Man hat es nicht auf Anhieb gesehen - aber bis vor kurzem noch gab es in meinem Arbeitszimmer sieben Nähmaschinen. Sie versteckten sich im Schrank oder in Hüllen - oder können immer noch aus einem kleinen alten Tischchen hochgeklappt werden. Diese und eine weitere sind aus den 1920er- bis 1950er Jahren und einfach faszinierende Meisterwerke der Mechanik. Ich kann nicht anders, ich bewundere sie einfach. Zu den beiden alten Tanten gesellte sich die Maschine meiner Patin aus den 1980ern, dann kam eine moderne Overlock dazu, dann - das war allerdings zu kurz gedacht - eine Plastik-Kindernähmaschine. Kurz drauf aus einer Erbschaft eine stabile Alleskönnerin aus den 1990ern. Schließlich zuletzt ein „Sportwagen“: Die Overlock eines Schweizer Herstellers - unglaubliche Präzision und Leistung, aber auch großer Platzbedarf im Schrank. Für Nicht-Näher, die trotzdem bis hier weitergelesen haben: Eine Overlock-Maschine näht und versäubert gleichzeitig, zwei Arbeitsschritte in einem.

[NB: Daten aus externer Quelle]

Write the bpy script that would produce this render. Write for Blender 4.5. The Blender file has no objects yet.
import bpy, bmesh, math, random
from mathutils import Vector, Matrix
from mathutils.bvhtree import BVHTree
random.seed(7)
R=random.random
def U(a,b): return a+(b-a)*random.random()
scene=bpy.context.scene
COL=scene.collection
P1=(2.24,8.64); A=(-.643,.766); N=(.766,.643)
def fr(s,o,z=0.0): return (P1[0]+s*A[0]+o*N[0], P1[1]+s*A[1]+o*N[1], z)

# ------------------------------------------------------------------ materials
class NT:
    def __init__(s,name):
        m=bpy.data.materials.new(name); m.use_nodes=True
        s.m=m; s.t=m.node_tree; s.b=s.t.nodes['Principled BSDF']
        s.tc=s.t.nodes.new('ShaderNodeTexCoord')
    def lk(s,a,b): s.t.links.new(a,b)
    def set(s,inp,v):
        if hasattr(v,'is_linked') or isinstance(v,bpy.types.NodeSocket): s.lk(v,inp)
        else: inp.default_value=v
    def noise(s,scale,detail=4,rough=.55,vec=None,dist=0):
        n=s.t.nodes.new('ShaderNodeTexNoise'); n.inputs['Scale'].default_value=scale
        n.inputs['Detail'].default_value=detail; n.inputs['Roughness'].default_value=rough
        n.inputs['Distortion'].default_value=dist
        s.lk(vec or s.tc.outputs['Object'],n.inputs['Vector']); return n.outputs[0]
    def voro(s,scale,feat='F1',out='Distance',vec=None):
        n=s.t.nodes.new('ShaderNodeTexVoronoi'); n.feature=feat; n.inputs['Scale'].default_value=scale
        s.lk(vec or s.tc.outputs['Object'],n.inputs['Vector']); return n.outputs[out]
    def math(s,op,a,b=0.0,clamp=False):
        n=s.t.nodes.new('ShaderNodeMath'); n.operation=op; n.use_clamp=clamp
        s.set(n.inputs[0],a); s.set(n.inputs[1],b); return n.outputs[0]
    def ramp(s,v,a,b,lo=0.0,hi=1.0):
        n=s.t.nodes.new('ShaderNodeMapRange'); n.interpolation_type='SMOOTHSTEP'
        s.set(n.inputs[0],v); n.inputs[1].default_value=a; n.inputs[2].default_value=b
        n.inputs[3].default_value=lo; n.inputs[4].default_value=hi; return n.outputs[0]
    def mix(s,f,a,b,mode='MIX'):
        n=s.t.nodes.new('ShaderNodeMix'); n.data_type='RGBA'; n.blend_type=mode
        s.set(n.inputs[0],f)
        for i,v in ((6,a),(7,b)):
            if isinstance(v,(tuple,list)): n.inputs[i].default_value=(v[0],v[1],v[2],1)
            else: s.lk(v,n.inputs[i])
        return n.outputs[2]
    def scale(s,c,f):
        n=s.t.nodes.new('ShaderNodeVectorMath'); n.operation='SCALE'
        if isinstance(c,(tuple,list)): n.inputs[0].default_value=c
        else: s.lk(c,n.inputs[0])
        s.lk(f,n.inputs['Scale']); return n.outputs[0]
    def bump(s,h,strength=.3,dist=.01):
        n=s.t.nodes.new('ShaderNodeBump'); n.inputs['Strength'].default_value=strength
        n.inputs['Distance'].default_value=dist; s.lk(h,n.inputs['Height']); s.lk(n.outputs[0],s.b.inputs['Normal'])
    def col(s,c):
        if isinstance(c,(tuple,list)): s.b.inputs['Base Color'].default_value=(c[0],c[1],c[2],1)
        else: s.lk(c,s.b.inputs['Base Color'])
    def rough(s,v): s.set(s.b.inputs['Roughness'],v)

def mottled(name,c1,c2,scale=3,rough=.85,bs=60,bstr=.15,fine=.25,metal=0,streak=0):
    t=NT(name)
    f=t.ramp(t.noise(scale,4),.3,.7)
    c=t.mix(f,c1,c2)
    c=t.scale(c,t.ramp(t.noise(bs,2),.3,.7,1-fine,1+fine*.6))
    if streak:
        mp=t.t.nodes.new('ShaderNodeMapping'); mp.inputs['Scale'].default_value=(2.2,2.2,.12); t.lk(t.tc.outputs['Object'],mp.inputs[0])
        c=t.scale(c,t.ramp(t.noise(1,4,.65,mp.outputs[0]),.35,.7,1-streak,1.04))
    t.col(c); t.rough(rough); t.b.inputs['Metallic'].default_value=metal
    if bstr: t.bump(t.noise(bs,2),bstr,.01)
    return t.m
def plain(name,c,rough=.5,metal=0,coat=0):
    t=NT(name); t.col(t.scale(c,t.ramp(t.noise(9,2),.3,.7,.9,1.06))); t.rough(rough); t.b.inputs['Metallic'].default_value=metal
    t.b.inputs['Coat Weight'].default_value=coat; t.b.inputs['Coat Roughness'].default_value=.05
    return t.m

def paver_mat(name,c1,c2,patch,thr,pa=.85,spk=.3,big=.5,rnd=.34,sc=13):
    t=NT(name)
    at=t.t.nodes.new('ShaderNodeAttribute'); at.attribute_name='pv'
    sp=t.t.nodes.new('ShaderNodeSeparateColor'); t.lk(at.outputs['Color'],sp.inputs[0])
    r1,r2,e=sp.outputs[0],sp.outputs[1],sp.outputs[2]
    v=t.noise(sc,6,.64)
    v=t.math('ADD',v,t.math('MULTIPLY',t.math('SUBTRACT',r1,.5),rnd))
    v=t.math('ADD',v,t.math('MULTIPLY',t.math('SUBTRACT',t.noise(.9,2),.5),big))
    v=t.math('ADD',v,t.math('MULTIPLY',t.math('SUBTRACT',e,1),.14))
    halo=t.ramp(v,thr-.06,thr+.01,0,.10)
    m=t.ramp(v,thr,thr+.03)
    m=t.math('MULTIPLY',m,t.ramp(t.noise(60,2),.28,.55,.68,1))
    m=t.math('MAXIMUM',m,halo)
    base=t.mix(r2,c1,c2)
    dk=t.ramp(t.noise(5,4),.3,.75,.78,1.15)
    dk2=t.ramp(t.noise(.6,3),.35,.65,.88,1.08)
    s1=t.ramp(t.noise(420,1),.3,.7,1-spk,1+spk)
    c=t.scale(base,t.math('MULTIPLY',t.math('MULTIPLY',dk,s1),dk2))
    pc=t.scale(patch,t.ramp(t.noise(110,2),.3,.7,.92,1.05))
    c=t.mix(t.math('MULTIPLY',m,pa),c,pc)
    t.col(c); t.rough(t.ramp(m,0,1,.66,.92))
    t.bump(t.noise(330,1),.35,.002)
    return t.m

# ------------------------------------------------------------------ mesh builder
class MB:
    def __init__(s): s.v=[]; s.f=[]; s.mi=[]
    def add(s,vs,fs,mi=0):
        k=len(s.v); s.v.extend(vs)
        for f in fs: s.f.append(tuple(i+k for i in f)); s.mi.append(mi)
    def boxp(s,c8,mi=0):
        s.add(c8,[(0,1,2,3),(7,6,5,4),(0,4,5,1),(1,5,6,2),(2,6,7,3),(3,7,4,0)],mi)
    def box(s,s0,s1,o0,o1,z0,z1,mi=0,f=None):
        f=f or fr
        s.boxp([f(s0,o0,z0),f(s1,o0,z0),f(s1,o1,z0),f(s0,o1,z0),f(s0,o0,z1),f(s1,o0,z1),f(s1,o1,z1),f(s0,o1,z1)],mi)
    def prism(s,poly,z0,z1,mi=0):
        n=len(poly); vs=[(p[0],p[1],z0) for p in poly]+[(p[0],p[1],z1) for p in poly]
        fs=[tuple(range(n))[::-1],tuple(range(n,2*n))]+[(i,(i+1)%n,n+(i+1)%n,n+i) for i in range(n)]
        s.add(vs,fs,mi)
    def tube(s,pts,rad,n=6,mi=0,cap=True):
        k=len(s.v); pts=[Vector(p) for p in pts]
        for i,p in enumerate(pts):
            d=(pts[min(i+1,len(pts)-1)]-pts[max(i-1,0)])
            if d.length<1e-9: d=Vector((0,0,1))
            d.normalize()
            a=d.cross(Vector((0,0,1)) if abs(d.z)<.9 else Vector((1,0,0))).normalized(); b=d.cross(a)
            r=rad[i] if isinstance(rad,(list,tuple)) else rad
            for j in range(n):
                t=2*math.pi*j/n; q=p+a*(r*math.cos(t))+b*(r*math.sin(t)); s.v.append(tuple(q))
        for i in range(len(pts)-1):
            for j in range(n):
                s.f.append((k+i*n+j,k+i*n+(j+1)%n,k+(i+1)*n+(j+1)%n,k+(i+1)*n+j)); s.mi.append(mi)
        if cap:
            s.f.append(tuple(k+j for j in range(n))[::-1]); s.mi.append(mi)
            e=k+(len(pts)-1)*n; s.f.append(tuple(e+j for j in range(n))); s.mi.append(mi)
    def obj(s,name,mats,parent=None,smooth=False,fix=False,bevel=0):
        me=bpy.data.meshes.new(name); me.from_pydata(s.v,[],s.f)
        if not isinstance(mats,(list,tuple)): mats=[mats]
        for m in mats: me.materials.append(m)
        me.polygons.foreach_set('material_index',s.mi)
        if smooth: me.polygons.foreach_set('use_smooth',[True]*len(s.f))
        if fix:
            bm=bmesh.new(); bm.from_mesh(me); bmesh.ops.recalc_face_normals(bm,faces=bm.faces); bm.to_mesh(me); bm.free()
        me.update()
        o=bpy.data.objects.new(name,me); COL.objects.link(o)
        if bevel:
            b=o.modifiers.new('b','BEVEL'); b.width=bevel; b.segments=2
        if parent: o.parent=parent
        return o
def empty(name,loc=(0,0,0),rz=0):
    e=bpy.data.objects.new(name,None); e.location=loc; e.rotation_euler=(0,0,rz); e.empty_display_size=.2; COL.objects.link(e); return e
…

Jede Trennung von einem dieser Fadenverschlinger fällt schwer. Doch eine Bedingung gibt es: Alle Maschinen müssen funktionieren - wer schlappmacht, wird repariert oder muss gehen. Und so gibt es aktuell nur noch drei. Meine Freundin Ita hat mich vor einigen Jahren wieder „an die Nadel“ gebracht, indem sie mich in ihren Nähkreis mitnahm. Eine Gruppe Frauen hatte einen Gemeindesaal in Feudenheim gefunden, eine Schneiderin begleitete jede Teilnehmerin bei ihrem selbstgewählten Projekt. Das ist inzwischen leider vorbei. Seither schneidern wir ohne professionelle Begleitung weiter. Schnell war nämlich der Nähkurs an der Volkshochschule, den ich als Schülerin gemacht hatte, aktualisiert. Und von Ita kann man sich auch viel abgucken. Überhaupt: Am schönsten ist so ein Nähtag in Gemeinschaft. Man unterstützt sich gegenseitig, findet gemeinsam kreative Lösungen für Schwierigkeiten - die gibt es immer - und bewundert gegenseitig die Ergebnisse.
Der jüngste gemeinsame Nähtag von Ita und mir endete mit zwei fertigen Baskenmützen und zudem zwei zugeschnittenen. Und für den nächsten Kreativtag - der noch nicht terminiert ist - liegt bereits eine Vorlage für ein Mantelkleid bereit. Zeitschriften und Bücher sowie Internetplattformen mit Tipps, Anleitungen und Nähkursen gibt es in großer Menge.
2020 war das Jahr des Masken-Nähens und -Verschenkens. Jetzt habe ich davon die Nase voll. Auftragsarbeiten gehören übrigens nicht zu einem entspannten Nähtag. Lieber etwas Neues ausdenken und umsetzen. Auch auf die Gefahr hin, dass die Euphorie über das fertige Produkt in den Tagen danach schwindet.
Einen „Nähtag“ anzusetzen, verspricht himmlische Entspannung durch überschaubare Aufgaben. Nur eine Stunde dafür einzuplanen, geht nicht. Da ist kaum das Material ausgewählt und zurechtgelegt. Es muss am Ende mindestens ein halber Tag Freizeit sein, besser noch ohne irgendeine folgende Verpflichtung. Unter Stress gelingt niemals ein Nähprojekt - nicht bei mir jedenfalls. Was nicht heißen würde, dass ich penibel ständig wieder auftrennen würde, wenn etwas leicht schief gerät.
Es wird eher „passend gemacht“. Am liebsten entsteht pro Nähtag ein fertiges Projekt. Sonst droht das halbfertige Stück monatelang im Nähmaschinenschrank zu liegen - bis wieder einer dieser wunderbaren Nähtage machbar ist.